• [Exercise]
Output every line of the data exactly as it appears.

┌──

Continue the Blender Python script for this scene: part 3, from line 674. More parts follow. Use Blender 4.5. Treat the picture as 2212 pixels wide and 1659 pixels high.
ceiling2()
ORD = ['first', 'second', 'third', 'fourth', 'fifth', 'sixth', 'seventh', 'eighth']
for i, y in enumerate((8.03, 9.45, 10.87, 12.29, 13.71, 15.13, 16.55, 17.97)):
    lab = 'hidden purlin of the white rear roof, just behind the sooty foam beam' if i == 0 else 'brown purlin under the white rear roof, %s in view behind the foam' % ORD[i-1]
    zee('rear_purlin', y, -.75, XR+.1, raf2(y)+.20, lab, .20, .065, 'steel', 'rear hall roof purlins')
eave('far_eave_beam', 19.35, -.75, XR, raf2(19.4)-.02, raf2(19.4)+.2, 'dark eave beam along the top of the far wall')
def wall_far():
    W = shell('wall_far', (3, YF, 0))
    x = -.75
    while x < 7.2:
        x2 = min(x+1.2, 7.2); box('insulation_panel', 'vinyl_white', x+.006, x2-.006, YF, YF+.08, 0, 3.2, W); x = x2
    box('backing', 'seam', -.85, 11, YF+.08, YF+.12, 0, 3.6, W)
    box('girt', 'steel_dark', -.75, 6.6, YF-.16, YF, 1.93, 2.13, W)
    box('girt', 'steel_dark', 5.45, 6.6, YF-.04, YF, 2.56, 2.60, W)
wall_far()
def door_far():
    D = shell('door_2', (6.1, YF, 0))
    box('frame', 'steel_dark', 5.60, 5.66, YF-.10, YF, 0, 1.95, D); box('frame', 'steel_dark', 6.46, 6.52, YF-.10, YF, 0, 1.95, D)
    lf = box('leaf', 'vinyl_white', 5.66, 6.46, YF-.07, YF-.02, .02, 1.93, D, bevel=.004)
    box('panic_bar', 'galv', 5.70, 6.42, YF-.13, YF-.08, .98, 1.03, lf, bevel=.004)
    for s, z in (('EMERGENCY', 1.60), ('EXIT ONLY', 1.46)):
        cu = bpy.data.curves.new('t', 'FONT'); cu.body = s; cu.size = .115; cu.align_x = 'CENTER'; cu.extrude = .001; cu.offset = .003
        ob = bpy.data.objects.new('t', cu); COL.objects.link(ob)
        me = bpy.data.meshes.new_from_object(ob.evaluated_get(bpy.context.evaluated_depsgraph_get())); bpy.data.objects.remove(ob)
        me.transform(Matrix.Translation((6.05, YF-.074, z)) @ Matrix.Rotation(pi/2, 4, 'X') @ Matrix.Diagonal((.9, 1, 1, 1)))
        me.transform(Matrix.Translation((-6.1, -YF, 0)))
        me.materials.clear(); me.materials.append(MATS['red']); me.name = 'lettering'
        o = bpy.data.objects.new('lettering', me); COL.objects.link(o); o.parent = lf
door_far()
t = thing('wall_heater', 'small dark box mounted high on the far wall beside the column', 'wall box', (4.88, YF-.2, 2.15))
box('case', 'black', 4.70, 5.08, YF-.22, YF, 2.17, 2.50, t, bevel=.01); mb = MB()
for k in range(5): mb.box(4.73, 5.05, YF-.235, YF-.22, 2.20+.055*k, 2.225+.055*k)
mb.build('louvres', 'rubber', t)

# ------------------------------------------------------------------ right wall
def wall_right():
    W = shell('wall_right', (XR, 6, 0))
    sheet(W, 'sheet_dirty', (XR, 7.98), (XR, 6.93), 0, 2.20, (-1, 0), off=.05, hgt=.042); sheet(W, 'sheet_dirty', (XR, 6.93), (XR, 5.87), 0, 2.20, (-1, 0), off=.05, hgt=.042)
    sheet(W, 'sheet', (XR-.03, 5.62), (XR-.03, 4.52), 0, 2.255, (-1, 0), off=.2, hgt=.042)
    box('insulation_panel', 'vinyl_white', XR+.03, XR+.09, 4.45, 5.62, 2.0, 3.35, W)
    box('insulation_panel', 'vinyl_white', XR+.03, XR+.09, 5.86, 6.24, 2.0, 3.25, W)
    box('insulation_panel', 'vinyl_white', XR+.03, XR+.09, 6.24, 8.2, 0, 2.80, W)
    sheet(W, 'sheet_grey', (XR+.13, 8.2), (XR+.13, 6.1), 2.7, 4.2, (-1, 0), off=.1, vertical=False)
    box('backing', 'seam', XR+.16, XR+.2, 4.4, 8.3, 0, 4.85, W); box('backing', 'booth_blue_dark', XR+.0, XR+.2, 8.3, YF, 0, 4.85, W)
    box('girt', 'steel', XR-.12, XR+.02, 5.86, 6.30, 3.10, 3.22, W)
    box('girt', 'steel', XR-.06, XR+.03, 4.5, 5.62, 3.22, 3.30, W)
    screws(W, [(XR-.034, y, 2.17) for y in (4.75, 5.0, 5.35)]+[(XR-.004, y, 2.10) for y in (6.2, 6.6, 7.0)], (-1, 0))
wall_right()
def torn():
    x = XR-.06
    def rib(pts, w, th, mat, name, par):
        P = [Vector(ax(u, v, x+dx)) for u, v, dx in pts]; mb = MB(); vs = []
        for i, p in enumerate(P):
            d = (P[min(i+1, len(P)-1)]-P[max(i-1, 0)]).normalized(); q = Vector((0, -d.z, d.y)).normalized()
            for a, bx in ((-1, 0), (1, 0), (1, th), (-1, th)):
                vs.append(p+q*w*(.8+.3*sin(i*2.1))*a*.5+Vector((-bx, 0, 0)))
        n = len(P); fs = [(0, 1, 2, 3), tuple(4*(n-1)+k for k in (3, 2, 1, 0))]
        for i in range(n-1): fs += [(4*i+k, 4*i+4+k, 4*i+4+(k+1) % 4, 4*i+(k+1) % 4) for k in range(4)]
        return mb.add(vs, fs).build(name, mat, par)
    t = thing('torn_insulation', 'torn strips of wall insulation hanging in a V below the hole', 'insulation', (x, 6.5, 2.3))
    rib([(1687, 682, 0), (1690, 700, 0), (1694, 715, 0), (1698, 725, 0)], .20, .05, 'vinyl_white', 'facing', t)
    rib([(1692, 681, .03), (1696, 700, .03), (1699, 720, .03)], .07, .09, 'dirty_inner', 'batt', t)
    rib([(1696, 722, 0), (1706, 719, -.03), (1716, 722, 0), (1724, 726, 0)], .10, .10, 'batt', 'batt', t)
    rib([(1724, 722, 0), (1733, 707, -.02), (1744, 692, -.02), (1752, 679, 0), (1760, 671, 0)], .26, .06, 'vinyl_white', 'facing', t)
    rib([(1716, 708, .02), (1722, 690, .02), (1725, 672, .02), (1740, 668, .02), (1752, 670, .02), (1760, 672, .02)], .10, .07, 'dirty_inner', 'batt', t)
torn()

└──

• [Exercise solution]
Continue the Blender Python script for this scene: part 3, from line 674. More parts follow. Use Blender 4.5. Treat the picture as 2212 pixels wide and 1659 pixels high.
ceiling2()
ORD = ['first', 'second', 'third', 'fourth', 'fifth', 'sixth', 'seventh', 'eighth']
for i, y in enumerate((8.03, 9.45, 10.87, 12.29, 13.71, 15.13, 16.55, 17.97)):
    lab = 'hidden purlin of the white rear roof, just behind the sooty foam beam' if i == 0 else 'brown purlin under the white rear roof, %s in view behind the foam' % ORD[i-1]
    zee('rear_purlin', y, -.75, XR+.1, raf2(y)+.20, lab, .20, .065, 'steel', 'rear hall roof purlins')
eave('far_eave_beam', 19.35, -.75, XR, raf2(19.4)-.02, raf2(19.4)+.2, 'dark eave beam along the top of the far wall')
def wall_far():
    W = shell('wall_far', (3, YF, 0))
    x = -.75
    while x < 7.2:
        x2 = min(x+1.2, 7.2); box('insulation_panel', 'vinyl_white', x+.006, x2-.006, YF, YF+.08, 0, 3.2, W); x = x2
    box('backing', 'seam', -.85, 11, YF+.08, YF+.12, 0, 3.6, W)
    box('girt', 'steel_dark', -.75, 6.6, YF-.16, YF, 1.93, 2.13, W)
    box('girt', 'steel_dark', 5.45, 6.6, YF-.04, YF, 2.56, 2.60, W)
wall_far()
def door_far():
    D = shell('door_2', (6.1, YF, 0))
    box('frame', 'steel_dark', 5.60, 5.66, YF-.10, YF, 0, 1.95, D); box('frame', 'steel_dark', 6.46, 6.52, YF-.10, YF, 0, 1.95, D)
    lf = box('leaf', 'vinyl_white', 5.66, 6.46, YF-.07, YF-.02, .02, 1.93, D, bevel=.004)
    box('panic_bar', 'galv', 5.70, 6.42, YF-.13, YF-.08, .98, 1.03, lf, bevel=.004)
    for s, z in (('EMERGENCY', 1.60), ('EXIT ONLY', 1.46)):
        cu = bpy.data.curves.new('t', 'FONT'); cu.body = s; cu.size = .115; cu.align_x = 'CENTER'; cu.extrude = .001; cu.offset = .003
        ob = bpy.data.objects.new('t', cu); COL.objects.link(ob)
        me = bpy.data.meshes.new_from_object(ob.evaluated_get(bpy.context.evaluated_depsgraph_get())); bpy.data.objects.remove(ob)
        me.transform(Matrix.Translation((6.05, YF-.074, z)) @ Matrix.Rotation(pi/2, 4, 'X') @ Matrix.Diagonal((.9, 1, 1, 1)))
        me.transform(Matrix.Translation((-6.1, -YF, 0)))
        me.materials.clear(); me.materials.append(MATS['red']); me.name = 'lettering'
        o = bpy.data.objects.new('lettering', me); COL.objects.link(o); o.parent = lf
door_far()
t = thing('wall_heater', 'small dark box mounted high on the far wall beside the column', 'wall box', (4.88, YF-.2, 2.15))
box('case', 'black', 4.70, 5.08, YF-.22, YF, 2.17, 2.50, t, bevel=.01); mb = MB()
for k in range(5): mb.box(4.73, 5.05, YF-.235, YF-.22, 2.20+.055*k, 2.225+.055*k)
mb.build('louvres', 'rubber', t)

# ------------------------------------------------------------------ right wall
def wall_right():
    W = shell('wall_right', (XR, 6, 0))
    sheet(W, 'sheet_dirty', (XR, 7.98), (XR, 6.93), 0, 2.20, (-1, 0), off=.05, hgt=.042); sheet(W, 'sheet_dirty', (XR, 6.93), (XR, 5.87), 0, 2.20, (-1, 0), off=.05, hgt=.042)
    sheet(W, 'sheet', (XR-.03, 5.62), (XR-.03, 4.52), 0, 2.255, (-1, 0), off=.2, hgt=.042)
    box('insulation_panel', 'vinyl_white', XR+.03, XR+.09, 4.45, 5.62, 2.0, 3.35, W)
    box('insulation_panel', 'vinyl_white', XR+.03, XR+.09, 5.86, 6.24, 2.0, 3.25, W)
    box('insulation_panel', 'vinyl_white', XR+.03, XR+.09, 6.24, 8.2, 0, 2.80, W)
    sheet(W, 'sheet_grey', (XR+.13, 8.2), (XR+.13, 6.1), 2.7, 4.2, (-1, 0), off=.1, vertical=False)
    box('backing', 'seam', XR+.16, XR+.2, 4.4, 8.3, 0, 4.85, W); box('backing', 'booth_blue_dark', XR+.0, XR+.2, 8.3, YF, 0, 4.85, W)
    box('girt', 'steel', XR-.12, XR+.02, 5.86, 6.30, 3.10, 3.22, W)
    box('girt', 'steel', XR-.06, XR+.03, 4.5, 5.62, 3.22, 3.30, W)
    screws(W, [(XR-.034, y, 2.17) for y in (4.75, 5.0, 5.35)]+[(XR-.004, y, 2.10) for y in (6.2, 6.6, 7.0)], (-1, 0))
wall_right()
def torn():
    x = XR-.06
    def rib(pts, w, th, mat, name, par):
        P = [Vector(ax(u, v, x+dx)) for u, v, dx in pts]; mb = MB(); vs = []
        for i, p in enumerate(P):
            d = (P[min(i+1, len(P)-1)]-P[max(i-1, 0)]).normalized(); q = Vector((0, -d.z, d.y)).normalized()
            for a, bx in ((-1, 0), (1, 0), (1, th), (-1, th)):
                vs.append(p+q*w*(.8+.3*sin(i*2.1))*a*.5+Vector((-bx, 0, 0)))
        n = len(P); fs = [(0, 1, 2, 3), tuple(4*(n-1)+k for k in (3, 2, 1, 0))]
        for i in range(n-1): fs += [(4*i+k, 4*i+4+k, 4*i+4+(k+1) % 4, 4*i+(k+1) % 4) for k in range(4)]
        return mb.add(vs, fs).build(name, mat, par)
    t = thing('torn_insulation', 'torn strips of wall insulation hanging in a V below the hole', 'insulation', (x, 6.5, 2.3))
    rib([(1687, 682, 0), (1690, 700, 0), (1694, 715, 0), (1698, 725, 0)], .20, .05, 'vinyl_white', 'facing', t)
    rib([(1692, 681, .03), (1696, 700, .03), (1699, 720, .03)], .07, .09, 'dirty_inner', 'batt', t)
    rib([(1696, 722, 0), (1706, 719, -.03), (1716, 722, 0), (1724, 726, 0)], .10, .10, 'batt', 'batt', t)
    rib([(1724, 722, 0), (1733, 707, -.02), (1744, 692, -.02), (1752, 679, 0), (1760, 671, 0)], .26, .06, 'vinyl_white', 'facing', t)
    rib([(1716, 708, .02), (1722, 690, .02), (1725, 672, .02), (1740, 668, .02), (1752, 670, .02), (1760, 672, .02)], .10, .07, 'dirty_inner', 'batt', t)
torn()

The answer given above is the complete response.